### REQUIREMENT
Reproduce the listing word for word. Skip any image.

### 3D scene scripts
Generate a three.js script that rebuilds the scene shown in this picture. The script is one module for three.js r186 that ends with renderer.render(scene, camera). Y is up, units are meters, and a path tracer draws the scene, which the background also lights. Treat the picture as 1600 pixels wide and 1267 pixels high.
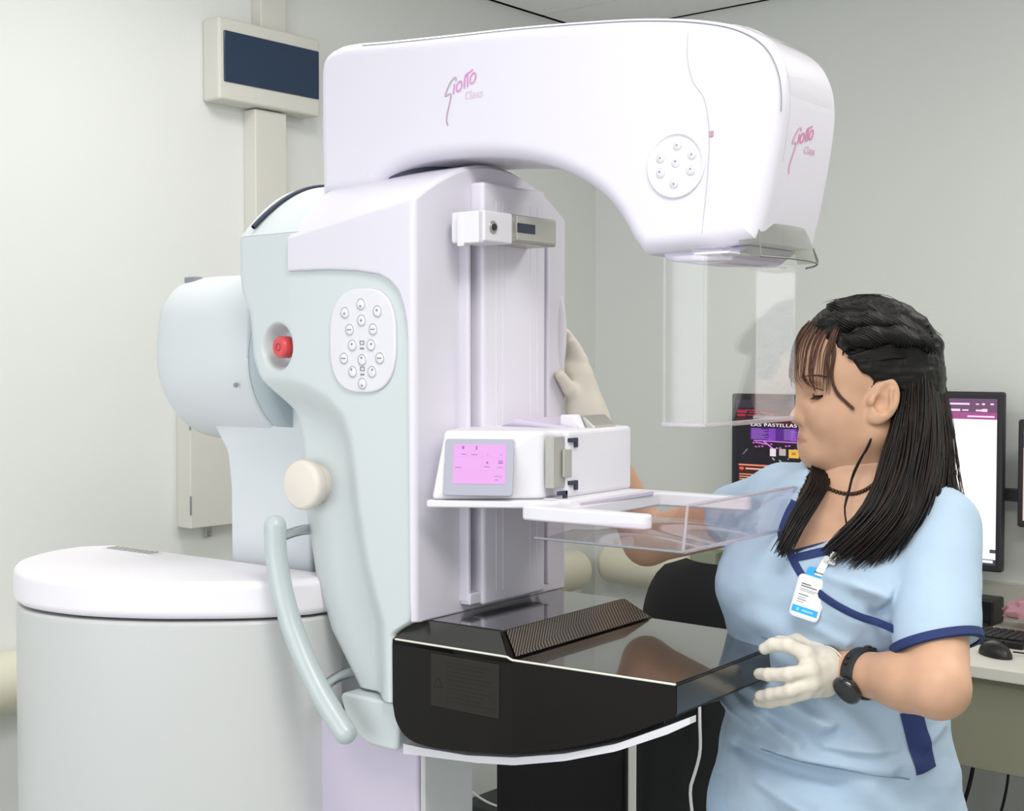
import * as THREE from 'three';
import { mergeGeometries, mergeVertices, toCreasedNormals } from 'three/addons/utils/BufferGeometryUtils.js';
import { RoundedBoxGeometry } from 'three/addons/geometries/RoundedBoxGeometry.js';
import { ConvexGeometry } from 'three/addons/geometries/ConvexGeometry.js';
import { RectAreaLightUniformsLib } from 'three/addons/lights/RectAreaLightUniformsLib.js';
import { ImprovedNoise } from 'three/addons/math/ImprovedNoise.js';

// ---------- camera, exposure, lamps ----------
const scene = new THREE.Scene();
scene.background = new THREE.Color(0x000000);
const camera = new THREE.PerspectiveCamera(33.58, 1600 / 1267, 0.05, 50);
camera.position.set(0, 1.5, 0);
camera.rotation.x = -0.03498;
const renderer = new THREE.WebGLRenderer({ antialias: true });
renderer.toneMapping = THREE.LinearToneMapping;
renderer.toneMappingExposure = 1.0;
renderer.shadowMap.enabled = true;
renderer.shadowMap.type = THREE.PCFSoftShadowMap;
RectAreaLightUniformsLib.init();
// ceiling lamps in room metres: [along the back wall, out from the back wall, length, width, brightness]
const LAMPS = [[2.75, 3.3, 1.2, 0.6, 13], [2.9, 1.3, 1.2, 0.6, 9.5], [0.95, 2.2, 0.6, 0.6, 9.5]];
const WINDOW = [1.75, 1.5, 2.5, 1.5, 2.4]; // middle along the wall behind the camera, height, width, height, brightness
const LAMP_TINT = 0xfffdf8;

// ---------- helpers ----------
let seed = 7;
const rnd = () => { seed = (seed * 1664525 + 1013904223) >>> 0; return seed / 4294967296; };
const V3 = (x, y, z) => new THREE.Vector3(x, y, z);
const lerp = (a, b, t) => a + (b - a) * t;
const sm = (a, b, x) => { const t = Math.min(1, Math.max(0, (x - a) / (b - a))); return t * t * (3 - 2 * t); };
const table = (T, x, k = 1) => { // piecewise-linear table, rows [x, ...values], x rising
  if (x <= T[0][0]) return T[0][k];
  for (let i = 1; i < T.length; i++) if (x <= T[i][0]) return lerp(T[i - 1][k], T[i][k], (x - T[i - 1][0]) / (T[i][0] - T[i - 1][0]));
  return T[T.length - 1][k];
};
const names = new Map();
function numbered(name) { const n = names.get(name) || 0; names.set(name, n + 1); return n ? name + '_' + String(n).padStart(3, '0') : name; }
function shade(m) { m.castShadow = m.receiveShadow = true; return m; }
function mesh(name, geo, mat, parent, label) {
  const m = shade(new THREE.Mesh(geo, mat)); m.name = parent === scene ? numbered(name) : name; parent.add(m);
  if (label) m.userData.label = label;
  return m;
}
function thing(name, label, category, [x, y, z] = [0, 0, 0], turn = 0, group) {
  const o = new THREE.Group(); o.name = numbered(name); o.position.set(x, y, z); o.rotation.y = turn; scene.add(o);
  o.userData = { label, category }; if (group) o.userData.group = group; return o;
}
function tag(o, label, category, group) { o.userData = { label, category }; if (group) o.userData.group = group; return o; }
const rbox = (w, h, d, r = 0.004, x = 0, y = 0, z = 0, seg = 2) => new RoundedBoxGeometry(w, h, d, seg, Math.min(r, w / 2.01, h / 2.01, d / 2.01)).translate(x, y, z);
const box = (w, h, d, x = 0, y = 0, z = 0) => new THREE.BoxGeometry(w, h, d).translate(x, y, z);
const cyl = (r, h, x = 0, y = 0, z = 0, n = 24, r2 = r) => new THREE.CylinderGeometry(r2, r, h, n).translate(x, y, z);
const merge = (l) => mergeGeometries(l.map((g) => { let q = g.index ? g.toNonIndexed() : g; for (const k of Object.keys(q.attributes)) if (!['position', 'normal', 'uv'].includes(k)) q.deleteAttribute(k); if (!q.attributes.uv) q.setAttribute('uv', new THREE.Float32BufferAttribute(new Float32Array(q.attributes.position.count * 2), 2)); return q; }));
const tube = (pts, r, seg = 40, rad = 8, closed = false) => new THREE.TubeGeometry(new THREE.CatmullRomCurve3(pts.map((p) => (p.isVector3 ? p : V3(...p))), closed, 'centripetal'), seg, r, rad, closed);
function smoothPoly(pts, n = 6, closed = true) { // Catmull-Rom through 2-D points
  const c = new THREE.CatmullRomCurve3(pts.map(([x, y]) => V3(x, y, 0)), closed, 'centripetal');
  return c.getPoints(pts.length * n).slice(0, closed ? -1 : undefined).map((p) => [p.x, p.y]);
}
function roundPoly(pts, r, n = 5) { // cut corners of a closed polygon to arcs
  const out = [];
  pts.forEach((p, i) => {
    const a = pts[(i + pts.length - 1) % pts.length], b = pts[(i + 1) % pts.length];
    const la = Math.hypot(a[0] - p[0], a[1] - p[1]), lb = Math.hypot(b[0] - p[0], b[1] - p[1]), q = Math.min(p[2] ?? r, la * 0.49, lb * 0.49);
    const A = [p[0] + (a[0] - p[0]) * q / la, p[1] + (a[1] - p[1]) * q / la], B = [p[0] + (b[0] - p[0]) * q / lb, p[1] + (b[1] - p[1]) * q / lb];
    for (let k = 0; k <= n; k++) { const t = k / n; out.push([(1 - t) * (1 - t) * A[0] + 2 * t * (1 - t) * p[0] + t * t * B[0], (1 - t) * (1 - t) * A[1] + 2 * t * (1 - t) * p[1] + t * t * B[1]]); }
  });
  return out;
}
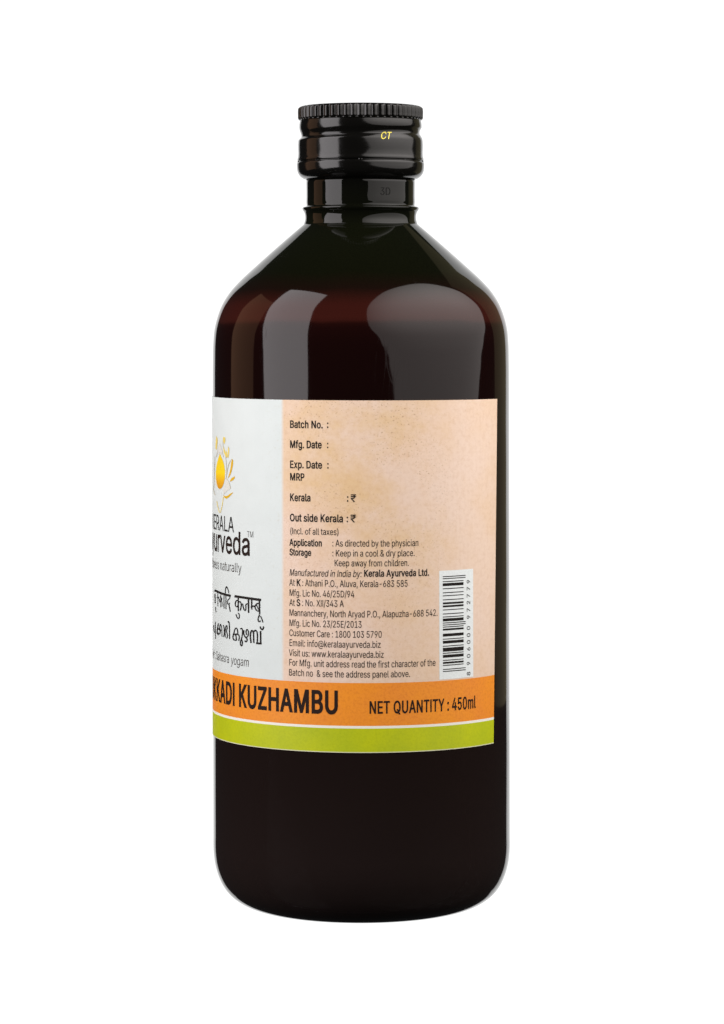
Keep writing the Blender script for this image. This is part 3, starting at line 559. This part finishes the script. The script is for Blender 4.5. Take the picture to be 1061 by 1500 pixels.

### EXERCISE SOLUTION
Generate a three.js script that rebuilds the scene shown in this picture. The script is one module for three.js r186 that ends with renderer.render(scene, camera). Y is up, units are meters, and a path tracer draws the scene, which the background also lights. Treat the picture as 1600 pixels wide and 1267 pixels high.
import * as THREE from 'three';
import { mergeGeometries, mergeVertices, toCreasedNormals } from 'three/addons/utils/BufferGeometryUtils.js';
import { RoundedBoxGeometry } from 'three/addons/geometries/RoundedBoxGeometry.js';
import { ConvexGeometry } from 'three/addons/geometries/ConvexGeometry.js';
import { RectAreaLightUniformsLib } from 'three/addons/lights/RectAreaLightUniformsLib.js';
import { ImprovedNoise } from 'three/addons/math/ImprovedNoise.js';

// ---------- camera, exposure, lamps ----------
const scene = new THREE.Scene();
scene.background = new THREE.Color(0x000000);
const camera = new THREE.PerspectiveCamera(33.58, 1600 / 1267, 0.05, 50);
camera.position.set(0, 1.5, 0);
camera.rotation.x = -0.03498;
const renderer = new THREE.WebGLRenderer({ antialias: true });
renderer.toneMapping = THREE.LinearToneMapping;
renderer.toneMappingExposure = 1.0;
renderer.shadowMap.enabled = true;
renderer.shadowMap.type = THREE.PCFSoftShadowMap;
RectAreaLightUniformsLib.init();
// ceiling lamps in room metres: [along the back wall, out from the back wall, length, width, brightness]
const LAMPS = [[2.75, 3.3, 1.2, 0.6, 13], [2.9, 1.3, 1.2, 0.6, 9.5], [0.95, 2.2, 0.6, 0.6, 9.5]];
const WINDOW = [1.75, 1.5, 2.5, 1.5, 2.4]; // middle along the wall behind the camera, height, width, height, brightness
const LAMP_TINT = 0xfffdf8;

// ---------- helpers ----------
let seed = 7;
const rnd = () => { seed = (seed * 1664525 + 1013904223) >>> 0; return seed / 4294967296; };
const V3 = (x, y, z) => new THREE.Vector3(x, y, z);
const lerp = (a, b, t) => a + (b - a) * t;
const sm = (a, b, x) => { const t = Math.min(1, Math.max(0, (x - a) / (b - a))); return t * t * (3 - 2 * t); };
const table = (T, x, k = 1) => { // piecewise-linear table, rows [x, ...values], x rising
  if (x <= T[0][0]) return T[0][k];
  for (let i = 1; i < T.length; i++) if (x <= T[i][0]) return lerp(T[i - 1][k], T[i][k], (x - T[i - 1][0]) / (T[i][0] - T[i - 1][0]));
  return T[T.length - 1][k];
};
const names = new Map();
function numbered(name) { const n = names.get(name) || 0; names.set(name, n + 1); return n ? name + '_' + String(n).padStart(3, '0') : name; }
function shade(m) { m.castShadow = m.receiveShadow = true; return m; }
function mesh(name, geo, mat, parent, label) {
  const m = shade(new THREE.Mesh(geo, mat)); m.name = parent === scene ? numbered(name) : name; parent.add(m);
  if (label) m.userData.label = label;
  return m;
}
function thing(name, label, category, [x, y, z] = [0, 0, 0], turn = 0, group) {
  const o = new THREE.Group(); o.name = numbered(name); o.position.set(x, y, z); o.rotation.y = turn; scene.add(o);
  o.userData = { label, category }; if (group) o.userData.group = group; return o;
}
function tag(o, label, category, group) { o.userData = { label, category }; if (group) o.userData.group = group; return o; }
const rbox = (w, h, d, r = 0.004, x = 0, y = 0, z = 0, seg = 2) => new RoundedBoxGeometry(w, h, d, seg, Math.min(r, w / 2.01, h / 2.01, d / 2.01)).translate(x, y, z);
const box = (w, h, d, x = 0, y = 0, z = 0) => new THREE.BoxGeometry(w, h, d).translate(x, y, z);
const cyl = (r, h, x = 0, y = 0, z = 0, n = 24, r2 = r) => new THREE.CylinderGeometry(r2, r, h, n).translate(x, y, z);
const merge = (l) => mergeGeometries(l.map((g) => { let q = g.index ? g.toNonIndexed() : g; for (const k of Object.keys(q.attributes)) if (!['position', 'normal', 'uv'].includes(k)) q.deleteAttribute(k); if (!q.attributes.uv) q.setAttribute('uv', new THREE.Float32BufferAttribute(new Float32Array(q.attributes.position.count * 2), 2)); return q; }));
const tube = (pts, r, seg = 40, rad = 8, closed = false) => new THREE.TubeGeometry(new THREE.CatmullRomCurve3(pts.map((p) => (p.isVector3 ? p : V3(...p))), closed, 'centripetal'), seg, r, rad, closed);
function smoothPoly(pts, n = 6, closed = true) { // Catmull-Rom through 2-D points
  const c = new THREE.CatmullRomCurve3(pts.map(([x, y]) => V3(x, y, 0)), closed, 'centripetal');
  return c.getPoints(pts.length * n).slice(0, closed ? -1 : undefined).map((p) => [p.x, p.y]);
}
function roundPoly(pts, r, n = 5) { // cut corners of a closed polygon to arcs
  const out = [];
  pts.forEach((p, i) => {
    const a = pts[(i + pts.length - 1) % pts.length], b = pts[(i + 1) % pts.length];
    const la = Math.hypot(a[0] - p[0], a[1] - p[1]), lb = Math.hypot(b[0] - p[0], b[1] - p[1]), q = Math.min(p[2] ?? r, la * 0.49, lb * 0.49);
    const A = [p[0] + (a[0] - p[0]) * q / la, p[1] + (a[1] - p[1]) * q / la], B = [p[0] + (b[0] - p[0]) * q / lb, p[1] + (b[1] - p[1]) * q / lb];
    for (let k = 0; k <= n; k++) { const t = k / n; out.push([(1 - t) * (1 - t) * A[0] + 2 * t * (1 - t) * p[0] + t * t * B[0], (1 - t) * (1 - t) * A[1] + 2 * t * (1 - t) * p[1] + t * t * B[1]]); }
  });
  return out;
}
Keep writing the Blender script for this image. This is part 3, starting at line 559. This part finishes the script. The script is for Blender 4.5. Take the picture to be 1061 by 1500 pixels.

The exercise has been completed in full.